On 10/2/2011 6:26 PM, Gregory Gerard wrote:
If I may ask what were your top three candidates before choosing the intel?
All the other options considered viable were using traditional
rotational disks.
I personally don't have any confidence in the other SSD vendors today,
except perhaps for FusionIO (where a couple of old friends work, and I
can certainly vouch for
their competence) but their products are too costly for our application
at present.
Also why not just plan a graceful switch to a replicated server? At some point you have to detect the drive is about to go (or it just goes without warning). Presumably that point will be in a while and be coordinated with an upgrade like 9.2 in a year.

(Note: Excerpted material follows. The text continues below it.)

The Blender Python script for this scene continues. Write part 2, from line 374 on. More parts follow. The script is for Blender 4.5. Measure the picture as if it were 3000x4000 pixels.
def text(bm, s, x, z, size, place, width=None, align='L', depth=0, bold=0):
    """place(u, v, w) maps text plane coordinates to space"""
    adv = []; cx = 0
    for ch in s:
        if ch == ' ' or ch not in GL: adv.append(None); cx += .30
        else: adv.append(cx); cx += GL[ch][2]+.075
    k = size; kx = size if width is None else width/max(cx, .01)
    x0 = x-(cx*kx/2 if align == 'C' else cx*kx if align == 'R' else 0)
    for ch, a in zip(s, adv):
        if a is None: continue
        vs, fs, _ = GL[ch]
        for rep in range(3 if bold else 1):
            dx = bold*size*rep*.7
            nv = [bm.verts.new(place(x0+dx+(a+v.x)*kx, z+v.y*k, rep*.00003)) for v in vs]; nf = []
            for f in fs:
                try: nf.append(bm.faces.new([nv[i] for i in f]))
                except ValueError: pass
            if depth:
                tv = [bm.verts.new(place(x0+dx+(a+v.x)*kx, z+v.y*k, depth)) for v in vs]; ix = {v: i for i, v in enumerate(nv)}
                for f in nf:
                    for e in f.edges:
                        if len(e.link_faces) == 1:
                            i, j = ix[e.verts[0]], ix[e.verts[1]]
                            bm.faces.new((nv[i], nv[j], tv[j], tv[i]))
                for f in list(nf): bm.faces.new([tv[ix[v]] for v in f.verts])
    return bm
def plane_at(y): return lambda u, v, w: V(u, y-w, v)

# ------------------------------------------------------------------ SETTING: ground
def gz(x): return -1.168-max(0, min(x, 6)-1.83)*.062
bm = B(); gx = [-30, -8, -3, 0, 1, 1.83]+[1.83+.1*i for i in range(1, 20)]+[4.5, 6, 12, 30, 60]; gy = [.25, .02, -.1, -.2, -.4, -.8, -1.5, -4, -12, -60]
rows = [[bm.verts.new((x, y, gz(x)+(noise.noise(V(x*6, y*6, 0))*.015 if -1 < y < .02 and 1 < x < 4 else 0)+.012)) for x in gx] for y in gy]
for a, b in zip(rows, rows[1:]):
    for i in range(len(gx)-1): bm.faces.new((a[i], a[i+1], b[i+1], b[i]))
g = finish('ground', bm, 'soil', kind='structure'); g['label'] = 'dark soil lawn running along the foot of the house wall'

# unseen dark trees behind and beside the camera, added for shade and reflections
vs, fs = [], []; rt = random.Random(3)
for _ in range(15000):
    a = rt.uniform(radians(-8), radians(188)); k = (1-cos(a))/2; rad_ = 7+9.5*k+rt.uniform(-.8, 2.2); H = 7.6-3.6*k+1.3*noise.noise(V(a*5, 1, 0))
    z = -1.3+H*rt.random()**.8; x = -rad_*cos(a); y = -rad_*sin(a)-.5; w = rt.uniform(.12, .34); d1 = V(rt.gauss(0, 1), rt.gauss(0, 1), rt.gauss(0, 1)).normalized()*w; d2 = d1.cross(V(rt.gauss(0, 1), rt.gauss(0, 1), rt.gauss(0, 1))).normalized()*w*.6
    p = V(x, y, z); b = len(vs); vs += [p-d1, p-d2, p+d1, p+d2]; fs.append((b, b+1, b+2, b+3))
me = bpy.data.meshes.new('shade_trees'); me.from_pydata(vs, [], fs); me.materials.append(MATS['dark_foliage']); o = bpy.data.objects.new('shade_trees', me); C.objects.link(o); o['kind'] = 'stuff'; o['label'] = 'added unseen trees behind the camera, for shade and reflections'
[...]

Sure, we have this capability but once you walk through what has to
happen if you are burning through
SSDs every few months, the 710 value proposition is more attractive for
us. For example our data center
is 1200 miles from our HQ and it takes a very long road trip or a plane
flight to get hands-on with the
boxes. We spent some considerable time planning for the 320 style
deployment to be honest --
figuring out how to predict when the drive would wear out, building
replication mechanisms that
would cope gracefully and so on. But given the option of the 710 where
wear out can essentially
be crossed off the list of things to worry about, that's the way we
decided to go.
Finally why not the pci based cards?
Few reasons: 1) Today Intel doesn't make them (that will change soon),
2) a desire to maintain backwards compatibility at least for this
generation, on a system architecture level
with traditional disk drives, 3) concerns about mechanical integrity and
system airflow issues with the
PCI card and connector in 1U enclosures. The SSD fits into the same
location as a traditional disk
but can be velcro'ed down rather than bolted for easier field replacement.